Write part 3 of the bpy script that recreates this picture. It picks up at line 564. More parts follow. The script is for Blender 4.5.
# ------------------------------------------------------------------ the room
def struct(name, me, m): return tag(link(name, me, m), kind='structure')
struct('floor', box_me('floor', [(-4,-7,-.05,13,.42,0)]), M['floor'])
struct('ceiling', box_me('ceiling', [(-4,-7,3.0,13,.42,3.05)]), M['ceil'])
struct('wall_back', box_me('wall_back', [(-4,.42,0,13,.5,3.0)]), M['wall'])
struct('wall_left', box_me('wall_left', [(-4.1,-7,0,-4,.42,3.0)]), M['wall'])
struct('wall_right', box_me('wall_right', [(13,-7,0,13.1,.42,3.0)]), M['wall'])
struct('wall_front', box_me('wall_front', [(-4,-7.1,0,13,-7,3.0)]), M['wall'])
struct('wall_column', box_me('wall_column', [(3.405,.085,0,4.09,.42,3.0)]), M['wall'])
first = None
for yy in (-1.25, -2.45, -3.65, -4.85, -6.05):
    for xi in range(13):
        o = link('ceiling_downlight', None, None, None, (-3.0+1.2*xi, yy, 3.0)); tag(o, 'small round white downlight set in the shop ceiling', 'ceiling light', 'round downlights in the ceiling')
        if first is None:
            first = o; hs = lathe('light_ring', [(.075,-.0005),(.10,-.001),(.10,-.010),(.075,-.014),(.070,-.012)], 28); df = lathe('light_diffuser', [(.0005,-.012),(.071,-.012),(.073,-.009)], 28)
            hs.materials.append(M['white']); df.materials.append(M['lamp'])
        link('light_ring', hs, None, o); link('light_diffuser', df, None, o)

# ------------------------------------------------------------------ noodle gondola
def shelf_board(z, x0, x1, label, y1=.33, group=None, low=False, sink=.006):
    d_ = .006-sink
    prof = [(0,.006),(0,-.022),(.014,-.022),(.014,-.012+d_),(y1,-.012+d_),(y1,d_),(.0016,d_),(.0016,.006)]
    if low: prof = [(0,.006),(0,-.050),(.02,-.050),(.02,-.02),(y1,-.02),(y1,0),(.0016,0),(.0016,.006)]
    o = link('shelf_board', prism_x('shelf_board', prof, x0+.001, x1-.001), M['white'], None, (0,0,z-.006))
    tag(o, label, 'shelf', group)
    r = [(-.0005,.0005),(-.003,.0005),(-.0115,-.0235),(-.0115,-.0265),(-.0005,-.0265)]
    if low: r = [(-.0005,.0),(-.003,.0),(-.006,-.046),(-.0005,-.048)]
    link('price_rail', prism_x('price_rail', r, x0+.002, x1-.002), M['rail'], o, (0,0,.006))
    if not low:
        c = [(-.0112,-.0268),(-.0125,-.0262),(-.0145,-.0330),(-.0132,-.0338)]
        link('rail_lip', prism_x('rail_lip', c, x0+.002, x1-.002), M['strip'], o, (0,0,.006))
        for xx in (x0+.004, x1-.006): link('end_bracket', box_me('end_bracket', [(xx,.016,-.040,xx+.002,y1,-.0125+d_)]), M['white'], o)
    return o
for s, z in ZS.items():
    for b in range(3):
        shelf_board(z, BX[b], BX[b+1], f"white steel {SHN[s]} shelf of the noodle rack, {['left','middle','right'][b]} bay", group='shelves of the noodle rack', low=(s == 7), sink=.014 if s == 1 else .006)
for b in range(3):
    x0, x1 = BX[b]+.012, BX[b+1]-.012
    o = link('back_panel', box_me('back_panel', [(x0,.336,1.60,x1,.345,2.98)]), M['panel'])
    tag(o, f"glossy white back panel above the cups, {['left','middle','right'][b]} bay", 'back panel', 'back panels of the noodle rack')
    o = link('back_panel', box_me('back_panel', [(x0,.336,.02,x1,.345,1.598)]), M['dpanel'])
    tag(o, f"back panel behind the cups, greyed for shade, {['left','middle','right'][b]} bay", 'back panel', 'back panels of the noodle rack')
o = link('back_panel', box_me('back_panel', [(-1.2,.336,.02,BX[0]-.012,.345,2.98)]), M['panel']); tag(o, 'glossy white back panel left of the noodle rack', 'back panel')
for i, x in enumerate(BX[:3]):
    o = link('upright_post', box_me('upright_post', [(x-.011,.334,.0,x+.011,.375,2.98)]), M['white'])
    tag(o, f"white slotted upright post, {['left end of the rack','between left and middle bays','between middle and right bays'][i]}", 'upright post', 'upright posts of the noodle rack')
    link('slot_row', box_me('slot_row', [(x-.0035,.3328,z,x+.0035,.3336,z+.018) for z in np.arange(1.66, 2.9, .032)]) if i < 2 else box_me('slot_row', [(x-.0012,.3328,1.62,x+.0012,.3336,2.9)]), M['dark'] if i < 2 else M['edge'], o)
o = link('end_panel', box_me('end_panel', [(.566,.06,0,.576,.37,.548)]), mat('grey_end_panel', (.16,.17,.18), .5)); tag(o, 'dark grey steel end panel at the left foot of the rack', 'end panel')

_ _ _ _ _

Look at the material above and copy, word for word, its lines from the first through the one containing "link('light_ring', hs, None, o);".

### [THE RESULT]
Write part 3 of the bpy script that recreates this picture. It picks up at line 564. More parts follow. The script is for Blender 4.5.
# ------------------------------------------------------------------ the room
def struct(name, me, m): return tag(link(name, me, m), kind='structure')
struct('floor', box_me('floor', [(-4,-7,-.05,13,.42,0)]), M['floor'])
struct('ceiling', box_me('ceiling', [(-4,-7,3.0,13,.42,3.05)]), M['ceil'])
struct('wall_back', box_me('wall_back', [(-4,.42,0,13,.5,3.0)]), M['wall'])
struct('wall_left', box_me('wall_left', [(-4.1,-7,0,-4,.42,3.0)]), M['wall'])
struct('wall_right', box_me('wall_right', [(13,-7,0,13.1,.42,3.0)]), M['wall'])
struct('wall_front', box_me('wall_front', [(-4,-7.1,0,13,-7,3.0)]), M['wall'])
struct('wall_column', box_me('wall_column', [(3.405,.085,0,4.09,.42,3.0)]), M['wall'])
first = None
for yy in (-1.25, -2.45, -3.65, -4.85, -6.05):
    for xi in range(13):
        o = link('ceiling_downlight', None, None, None, (-3.0+1.2*xi, yy, 3.0)); tag(o, 'small round white downlight set in the shop ceiling', 'ceiling light', 'round downlights in the ceiling')
        if first is None:
            first = o; hs = lathe('light_ring', [(.075,-.0005),(.10,-.001),(.10,-.010),(.075,-.014),(.070,-.012)], 28); df = lathe('light_diffuser', [(.0005,-.012),(.071,-.012),(.073,-.009)], 28)
            hs.materials.append(M['white']); df.materials.append(M['lamp'])
        link('light_ring', hs, None, o); link('light_diffuser', df, None, o)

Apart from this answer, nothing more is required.